During two months in office, Socialist Prime Minister Pedro Sanchez has asserted his liberal credentials by offering to receive hundreds of migrants rescued in the Mediterranean, as the European Union struggles to agree on how to handle them.

The government said on Monday that it aims to invest 30 million euros in an emergency plan to manage the influx of migrants.

The money will go towards covering the initial costs of managing arrivals on the beaches, from staff to hand out blankets and food to managing the process of identification and determining whether people qualify for asylum, a spokeswoman for the Prime Minister's office said.
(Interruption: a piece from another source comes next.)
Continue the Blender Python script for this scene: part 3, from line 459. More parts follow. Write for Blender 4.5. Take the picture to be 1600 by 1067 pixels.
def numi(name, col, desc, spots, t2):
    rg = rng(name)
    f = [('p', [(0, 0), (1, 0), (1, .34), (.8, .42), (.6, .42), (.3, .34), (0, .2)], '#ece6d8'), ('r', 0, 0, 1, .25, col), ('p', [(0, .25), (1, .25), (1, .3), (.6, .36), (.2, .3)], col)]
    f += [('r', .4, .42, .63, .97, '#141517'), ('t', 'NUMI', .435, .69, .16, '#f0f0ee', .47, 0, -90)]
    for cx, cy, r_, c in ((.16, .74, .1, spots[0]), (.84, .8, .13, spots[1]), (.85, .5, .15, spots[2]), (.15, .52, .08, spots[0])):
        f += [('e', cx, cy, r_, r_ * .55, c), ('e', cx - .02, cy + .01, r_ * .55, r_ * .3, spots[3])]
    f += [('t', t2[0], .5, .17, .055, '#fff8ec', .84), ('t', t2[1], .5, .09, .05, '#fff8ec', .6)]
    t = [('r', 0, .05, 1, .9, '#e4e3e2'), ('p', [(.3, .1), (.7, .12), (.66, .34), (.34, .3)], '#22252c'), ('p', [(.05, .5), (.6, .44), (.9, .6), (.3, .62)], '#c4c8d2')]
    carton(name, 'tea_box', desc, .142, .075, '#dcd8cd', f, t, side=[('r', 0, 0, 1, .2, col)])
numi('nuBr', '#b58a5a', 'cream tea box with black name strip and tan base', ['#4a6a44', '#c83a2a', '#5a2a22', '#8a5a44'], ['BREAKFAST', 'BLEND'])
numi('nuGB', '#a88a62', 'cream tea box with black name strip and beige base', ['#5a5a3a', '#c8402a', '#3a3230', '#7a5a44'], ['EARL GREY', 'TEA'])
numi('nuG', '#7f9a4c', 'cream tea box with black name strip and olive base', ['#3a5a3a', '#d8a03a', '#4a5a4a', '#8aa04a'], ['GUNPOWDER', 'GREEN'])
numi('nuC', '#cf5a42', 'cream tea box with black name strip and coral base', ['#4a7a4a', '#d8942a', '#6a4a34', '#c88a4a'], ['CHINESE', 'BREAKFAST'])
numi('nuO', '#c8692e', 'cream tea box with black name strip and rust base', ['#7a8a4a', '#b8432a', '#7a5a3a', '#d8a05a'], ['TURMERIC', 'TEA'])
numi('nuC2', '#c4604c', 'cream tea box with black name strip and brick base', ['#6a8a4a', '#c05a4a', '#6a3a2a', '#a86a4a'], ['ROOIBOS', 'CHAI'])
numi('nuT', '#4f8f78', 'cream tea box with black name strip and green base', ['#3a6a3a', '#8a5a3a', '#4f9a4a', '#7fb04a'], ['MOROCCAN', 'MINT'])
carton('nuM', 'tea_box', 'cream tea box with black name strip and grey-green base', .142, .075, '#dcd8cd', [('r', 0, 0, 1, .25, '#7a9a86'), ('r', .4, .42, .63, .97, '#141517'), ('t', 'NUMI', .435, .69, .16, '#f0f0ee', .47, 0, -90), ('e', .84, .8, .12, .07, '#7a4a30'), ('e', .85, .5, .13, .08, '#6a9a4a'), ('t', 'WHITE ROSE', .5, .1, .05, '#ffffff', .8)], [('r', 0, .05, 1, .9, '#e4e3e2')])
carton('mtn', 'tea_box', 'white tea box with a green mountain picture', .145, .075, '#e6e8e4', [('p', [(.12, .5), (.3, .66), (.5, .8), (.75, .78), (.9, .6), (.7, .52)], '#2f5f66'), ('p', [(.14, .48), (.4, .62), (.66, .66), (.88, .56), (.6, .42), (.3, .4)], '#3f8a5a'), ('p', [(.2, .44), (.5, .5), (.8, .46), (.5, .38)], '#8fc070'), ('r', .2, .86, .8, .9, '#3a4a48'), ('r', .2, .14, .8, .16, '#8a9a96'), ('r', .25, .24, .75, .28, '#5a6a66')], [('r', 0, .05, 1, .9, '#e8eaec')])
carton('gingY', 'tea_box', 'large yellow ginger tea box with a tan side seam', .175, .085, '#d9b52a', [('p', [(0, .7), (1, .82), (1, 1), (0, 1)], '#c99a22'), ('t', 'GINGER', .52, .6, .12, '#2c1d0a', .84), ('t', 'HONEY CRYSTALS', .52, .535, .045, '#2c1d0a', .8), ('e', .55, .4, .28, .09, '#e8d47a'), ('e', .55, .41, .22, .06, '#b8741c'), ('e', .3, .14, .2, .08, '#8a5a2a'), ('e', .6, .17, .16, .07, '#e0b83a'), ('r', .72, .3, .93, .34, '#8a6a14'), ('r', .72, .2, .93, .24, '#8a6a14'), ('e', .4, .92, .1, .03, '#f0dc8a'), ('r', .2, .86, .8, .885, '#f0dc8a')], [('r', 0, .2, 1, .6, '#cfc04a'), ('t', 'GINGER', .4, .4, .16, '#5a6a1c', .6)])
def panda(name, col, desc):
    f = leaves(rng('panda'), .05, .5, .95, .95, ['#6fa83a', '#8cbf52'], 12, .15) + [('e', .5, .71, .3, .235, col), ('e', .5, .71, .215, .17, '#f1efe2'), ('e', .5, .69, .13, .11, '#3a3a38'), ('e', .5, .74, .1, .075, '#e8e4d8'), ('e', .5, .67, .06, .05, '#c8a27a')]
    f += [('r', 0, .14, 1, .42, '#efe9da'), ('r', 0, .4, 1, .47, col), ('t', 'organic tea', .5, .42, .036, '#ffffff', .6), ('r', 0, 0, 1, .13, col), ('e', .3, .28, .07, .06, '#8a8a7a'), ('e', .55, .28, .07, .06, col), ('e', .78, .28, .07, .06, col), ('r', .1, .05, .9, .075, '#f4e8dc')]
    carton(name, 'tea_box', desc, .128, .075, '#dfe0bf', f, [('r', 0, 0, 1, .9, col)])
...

Sanchez's political opponents including the hard-line new leader of the conservative People's Party (PP) have warned against creating a "pull factor" for migrants seeking a better life in Europe.

"Rather than a pull factor, we could talk about a lack of foresight in the last years of the previous government, which did nothing about increasing arrivals, and obliged this government to take urgent steps," Sanchez's office said in a statement.

Sanchez's office said the previous government left Spain unprepared for the influx, which has totalled almost 24,000 so far this year, according to the United Nations refugee agency, almost as many as made the trip throughout all of 2017.